DATA PROVIDED:
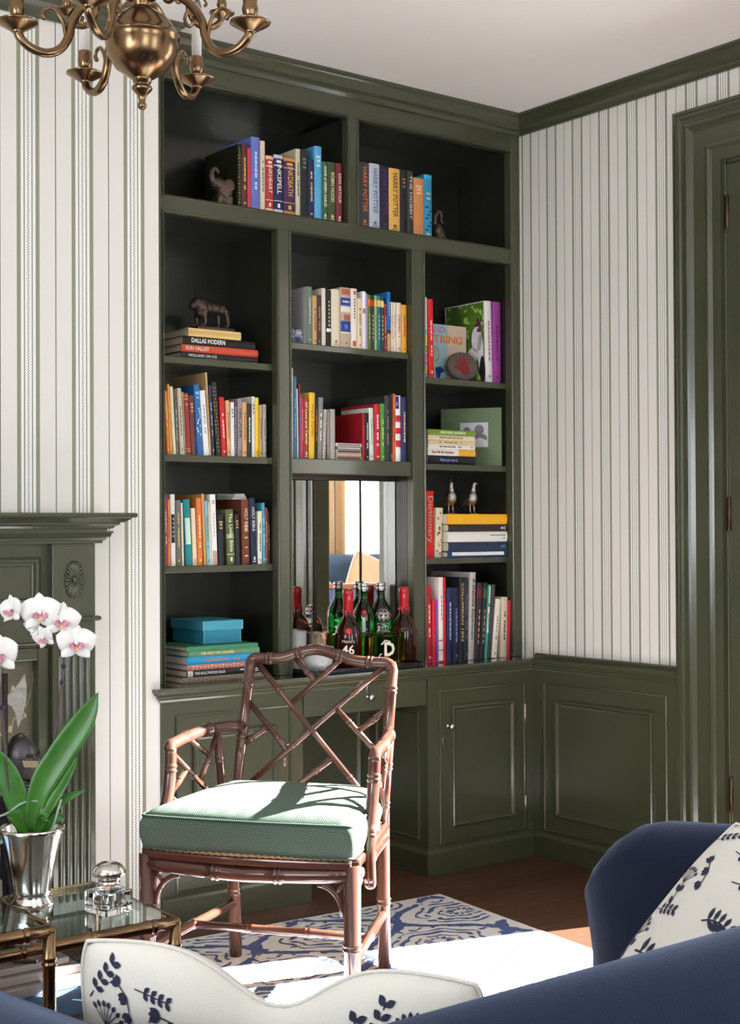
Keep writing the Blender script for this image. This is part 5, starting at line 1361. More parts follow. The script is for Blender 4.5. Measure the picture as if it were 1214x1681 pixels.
MB().tube([(1.572, 3.655, .081), (1.572, 3.655, .86)], .008, 10).build('halberd_pole', mat('dark_rod', (66, 56, 56), .4, .6), kn)
ax_ = MB(); A2, B2 = V((.93, -.37, 0)), ZD
ax_.prism([(.006, .035), (.022, .050), (.040, .072), (.052, .092), (.057, .060), (.056, .020), (.046, -.025), (.034, -.055), (.028, -.020), (.018, .005), (.006, .012)], .004, (1.572, 3.655, .765), (A2, B2, A2.cross(B2)))
ax_.build('axe_head', mat('axe_steel', (168, 166, 158), .45, .8, bump=.3, bscale=60, vary=.2, vscale=40), kn, bevel=.001)

# ------------------------------------------------------------------ nest of brass bamboo tables with glass tops
def glass_table(lab, x0, x1, y0, y1, zt, r, name='glass_table'):
    o = thing(name, lab, 'table', ((x0 + x1) / 2, (y0 + y1) / 2, 0))
    zc = zt - r; z0 = .0002
    for a, b, q in (((x0, y0), (x1, y0), (.28, .5, .72, .92)), ((x0, y1), (x1, y1), (.3, .7)), ((x0, y0), (x0, y1), (.3, .7)), ((x1, y0), (x1, y1), (.3, .7))):
        bamboo([(a[0], a[1], zc), (b[0], b[1], zc)], r, q, 12).build('rail', 'brass', o)
    for x in (x0, x1):
        for y in (y0, y1):
            bamboo([(x, y, z0), (x, y, zc + .2 * r)], r, (.25, .60, .88), 12).build('leg', 'brass', o)
            MB().ell((x, y, zc), r * 1.02, 12, 8).build('corner_joint', 'brass', o)
    MB().box(x0 + r * .3, x1 - r * .3, y0 + r * .3, y1 - r * .3, zt - .006, zt - .0005).build('glass_top', mat('table_glass', (222, 240, 234), 0.0, trans=1.0, ior=1.45), o)
    return o
glass_table('brass bamboo glass table holding the orchid pot and inkwell', .80, 1.476, 2.574, 2.945, .450, .0125)
glass_table('taller brass bamboo glass table at the left edge of the picture', .52, 1.168, 2.512, 2.92, .500, .0125)

# silver pot with orchid
PX, PY, PZ = 1.283, 2.845, .4500
pt = thing('orchid_pot', 'tall silver beaker pot holding the white orchid on the glass table', 'pot', (PX, PY, PZ))
MB().lathe([(.046, .0), (.048, .004), (.047, .010), (.040, .018), (.0385, .026), (.041, .028), (.041, .032), (.0405, .036), (.047, .075), (.056, .115), (.066, .152), (.069, .158), (.0695, .164), (.067, .167), (.0635, .160), (.055, .12), (.0001, .118)], (PX, PY, PZ), 40).build('beaker', 'silver', pt)
oc = thing('orchid', 'white moth orchid with pink lips, strap leaves and arching stems', 'plant', (PX, PY, PZ + .118))
ms = MB(); rr = random.Random(2)
for k in range(60):
    a, q = rr.random() * 6.28, .05 * sqrt(rr.random()); ms.ell((PX + q * cos(a), PY + q * sin(a), PZ + .138 + .012 * rr.random()), (.008 + .006 * rr.random(), .006, .005), 7, 5)
ms.build('bark_chips', mat('bark', (92, 66, 42), .9, vary=.4, vscale=90), oc)['kind'] = 'stuff'
g = NG('orchid_leaf', .32, .5); x, y, z, src = g.xyz('Object'); n = g.noise(src, 20, 4)
g.color(g.mix(n, lin((34, 84, 26)) + (1,), lin((76, 140, 48)) + (1,))); g.b.inputs['Subsurface Weight'].default_value = .0
def leaf(pts, w, fold=.25, face=None, tilt=0.0):
    P = catmull(pts, 6); N = len(P); m = MB(); vs = []; fs = []
    vd = V((PX, PY, 1.2 - 1.25 - .5)) * 0 + V((-.41, -.91, .25))
    for i, p in enumerate(P):
        t = (P[min(i + 1, N - 1)] - P[max(0, i - 1)]).normalized(); s = t.cross(vd).normalized(); nn = s.cross(t)
        s = (s * cos(tilt) + nn * sin(tilt)); nn = s.cross(t)
        f = i / (N - 1); ww = w * (min(1, .45 + 1.6 * f) if f < .4 else 1) * max(.02, 1 - max(0, (f - .5) / .5) ** 2.6)
        for j in range(7):
            q = (j - 3) / 3; vs.append(p + s * (ww * q) + nn * (ww * fold * (abs(q) ** 1.5)))
    for i in range(N - 1):
        for j in range(6): fs.append((i * 7 + j, i * 7 + j + 1, (i + 1) * 7 + j + 1, (i + 1) * 7 + j))
    o = m.add(vs, fs, True).build('leaf', 'orchid_leaf', oc)
    sl = o.modifiers.new('thick', 'SOLIDIFY'); sl.thickness = .0018
    return o
leaf([(1.283, 2.850, .600), (1.300, 2.842, .690), (1.340, 2.824, .765), (1.385, 2.803, .838), (1.413, 2.792, .897)], .0285)
leaf([(1.290, 2.838, .600), (1.312, 2.826, .660), (1.340, 2.812, .712), (1.368, 2.800, .762)], .0170, tilt=.5)
leaf([(1.276, 2.856, .600), (1.258, 2.864, .672), (1.236, 2.874, .735), (1.200, 2.888, .800)], .025)
leaf([(1.300, 2.846, .605), (1.324, 2.833, .646), (1.353, 2.820, .672), (1.388, 2.804, .687)], .0090)
leaf([(1.270, 2.840, .600), (1.240, 2.830, .640), (1.215, 2.82, .652)], .012); leaf([(1.300, 2.835, .600), (1.325, 2.82, .632), (1.345, 2.812, .630)], .011)
leaf([(1.285, 2.83, .600), (1.290, 2.80, .640), (1.285, 2.782, .645)], .012)
rt = mat('aerial_root', (150, 172, 154), .7)
for p in ([(1.222, 2.874, .640), (1.240, 2.866, .648), (1.262, 2.856, .664), (1.285, 2.848, .670), (1.320, 2.834, .665)], [(1.310, 2.81, .60), (1.318, 2.80, .64), (1.330, 2.80, .675)], [(1.222, 2.874, .64), (1.218, 2.868, .60), (1.222, 2.86, .585)]):
    MB().tube(catmull(p, 5), .0026, 7).build('aerial_root', rt, oc)
stm = mat('orchid_stem', (82, 66, 70), .5)
def stem(pts, r): return MB().tube(catmull(pts, 5), r, 8).build('stem', stm, oc)
stem([(1.292, 2.846, .590), (1.312, 2.838, .660), (1.332, 2.829, .817), (1.344, 2.824, .921), (1.348, 2.822, .967), (1.339, 2.826, .997), (1.330, 2.830, 1.019), (1.313, 2.838, 1.039), (1.290, 2.848, 1.053), (1.261, 2.861, 1.059), (1.226, 2.877, 1.048)], .0028)
stem([(1.310, 2.830, .590), (1.327, 2.831, .660), (1.336, 2.828, .777), (1.339, 2.826, .882), (1.343, 2.824, .925)], .0024)
stem([(1.265, 2.86, .590), (1.246, 2.868, .660), (1.235, 2.873, .782), (1.228, 2.876, .886), (1.222, 2.879, .960)], .0030)
for p in ((1.344, 2.824, .921), (1.347, 2.822, .955), (1.230, 2.875, .872)):
    MB().ell(p, (.0065, .006, .006), 8, 6).build('stem_clip', mat('dark_clip', (40, 30, 44), .4), oc)
mat('petal', (246, 243, 240), .5, spec=.3); mat('petal_lip', (214, 140, 166), .5); mat('petal_throat', (230, 186, 150), .5)
def flower(c, n, s=1.0, roll=0.0):
    c = V(c); n = V(n).normalized(); u = V((0, 0, 1)).cross(n).normalized(); v = n.cross(u)
    u, v = u * cos(roll) + v * sin(roll), v * cos(roll) - u * sin(roll)
    f = MB().ell(c, .004 * s, 8, 6).build('flower', 'petal', oc)
    def pet(ang, L, W, lift, m_, name='petal', cup=.25, start=.003):
        d = u * sin(ang) + v * cos(ang); w = u * cos(ang) - v * sin(ang)
        def fn(a, b):
            q = 2 * b - 1; prof = sin(pi * min(1, (a * .96 + .04)) ** .72) ** .75
            return c + d * (start + L * a) * s + w * (W * q * prof * s) + n * ((lift * sin(a * 2.4) - cup * W * q * q * prof) * s)
        o = MB().grid(fn, 9, 7).build(name, m_, f)
        so = o.modifiers.new('t', 'SOLIDIFY'); so.thickness = .0008
    for a in (0, 2.35, -2.35): pet(a, .031, .0125, .002, 'petal', 'sepal')
    for a in (1.25, -1.25): pet(a, .034, .0215, .006, 'petal')
    for a in (2.2, -2.2): pet(a, .012, .0055, .012, 'petal_lip', 'lip_lobe', -.5)
    pet(pi, .013, .006, .010, 'petal_throat', 'lip', -.4)
    MB().ell(c + n * .006 * s, (.0035 * s, .0035 * s, .004 * s), 8, 6).build('column', 'petal', f)
    return f
CV = (-.41, -.91, .06)
flower((1.299, 2.836, 1.072), CV, 1.28, .05); flower((1.339, 2.818, 1.054), (-.25, -.95, .05), 1.2, -.15); flower((1.368, 2.806, 1.005), (-.3, -.93, .1), 1.26, -.05)
flower((1.247, 2.866, 1.078), (-.95, -.3, .1), 1.0, .2); flower((1.222, 2.872, .985), (-.75, -.6, .0), 1.4, .1)
flower((1.308, 2.836, 1.018), (-.85, -.45, -.25), .8, .3); flower((1.296, 2.850, 1.040), (-.3, .8, -.5), .8, .1)

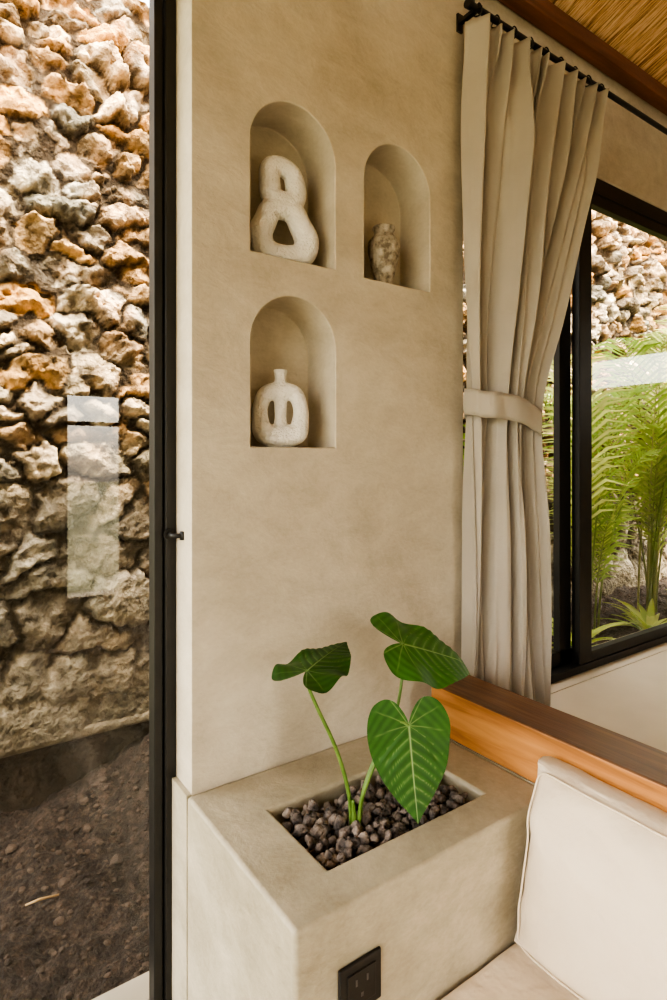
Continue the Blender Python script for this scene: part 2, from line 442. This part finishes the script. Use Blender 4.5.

GOAL OF THE EXERCISE: Give only the number of lines in the entries that contain "picture".

WRITTEN ANSWER: 2